Server compromise is one of the threats this help manage. In your "just TLS to the server" scenario, that means all data is now instantly readable to the attacker. When all data is encrypted with keys only known to the client, the attacker first needs to take active measures and wait for everyone to log in, which may be visible to attentive clients (think reproducible builds, or the same way that someone might reverse engineer WhatsApp to see if they really did implement the Signal protocol correctly)

I've also been the victim of an attack where passive interception was feasible but not active interference. Everything they could use my session token for, they did, but my password was client-side hashed and thus the admin panel (access logs showed attempting to reach it) was safe because it required entering the password again

As a last example, I don't know what binary Signal gives me, but it gives me piece of mind that it requires colluding with Google to target someone specific, so they effectively give everyone the same binary and any backdoors are visible to all at the same time. I really like client-side cryptography as compared to the server being one big black box we just have to trust

See above; I addressed the same claim in your sibling comment.
Iff you are referring to https://news.ycombinator.com/item?id=39976605 (providing a link to what you're talking about might have been more fruitful), you've not read most of my reply. They mention only data at rest or an implementation bug whereby the server stores all keys at rest in an accessible format (both a similar scenario), which I now understand you say we can still have with server-side crypto, but they don't mention and you don't seem to reply to the transparency aspect that a lot of my comment is about
Disclaimer: I'm a minibone co-author.

A pointed question. Under threat models where you trust (or have verified) the code being executed, this allows you to use untrusted storage (e.g. cloud databases, S3, etc.) without worrying about passive attackers being able to read your data.

Using TLS and server-side encryption, a passive attacker could install a shim to intercept data.

In practice, one usecase of Minibone would be open-source electron-style web applications where you have the necessary code transparency AND signed code versioning. Another would be self-written applications (assuming you trust yourself). Another might be closed-source internal tooling (assuming you trust your company) that's hosted on cloud infrastructure.

If I've overlooked anything, please do let me know.

I have no trouble at all with libraries like this for Electron apps. In fact, I'd go a step further and say I concede the argument for Chrome Extensions and the like. It's content-controlled code that's problematic here.
Maybe you trust the server to serve legit JS (or have some other mechanism to ensure it, like content addressing e.g.
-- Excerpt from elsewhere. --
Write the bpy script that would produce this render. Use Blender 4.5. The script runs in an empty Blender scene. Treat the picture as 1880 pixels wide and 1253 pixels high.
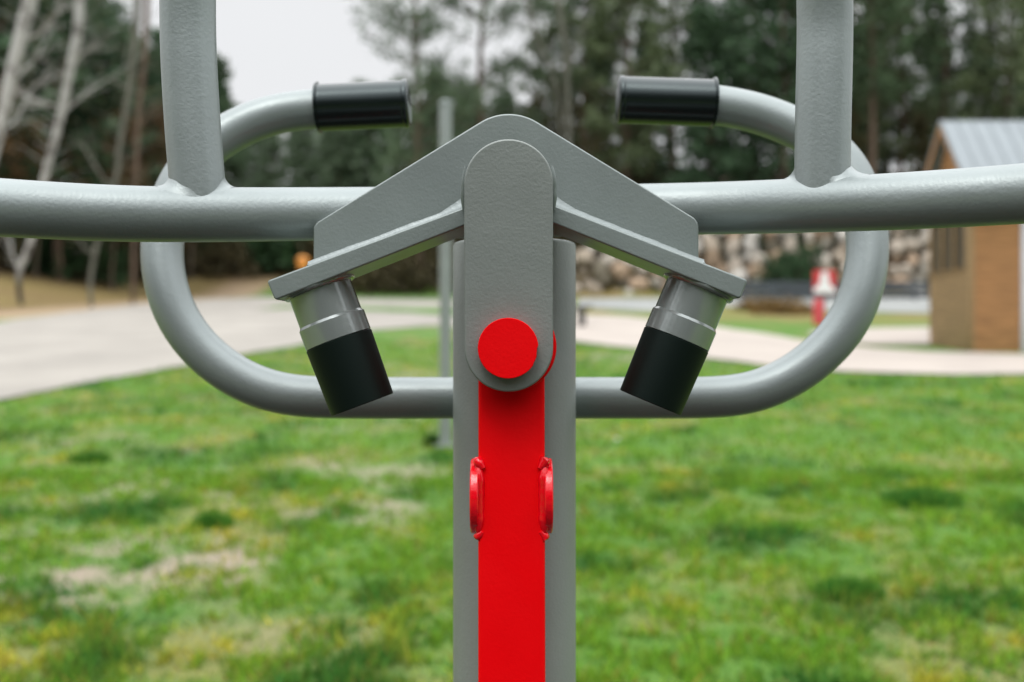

IPFS) but you don't trust the server not to leak/log your info by mistake if it was processed in the server.
So you both trust and don’t trust the server?

I think the original question is, how is that different to TLS? It seems exactly the same to me.

How can you do server-side encryption on IPFS?
No idea. Does this question answer mine?

(Where did you load minibone from in an ipfs context? Couldn’t that same endpoint just perform the encryption?)

Well, you could accept only certain javascript libraries, like with librejs and then it would be fine.

In Theory.

In Practice, no one dares to verify cryptography in the browser, because it's just not possible. but that's not the topic here.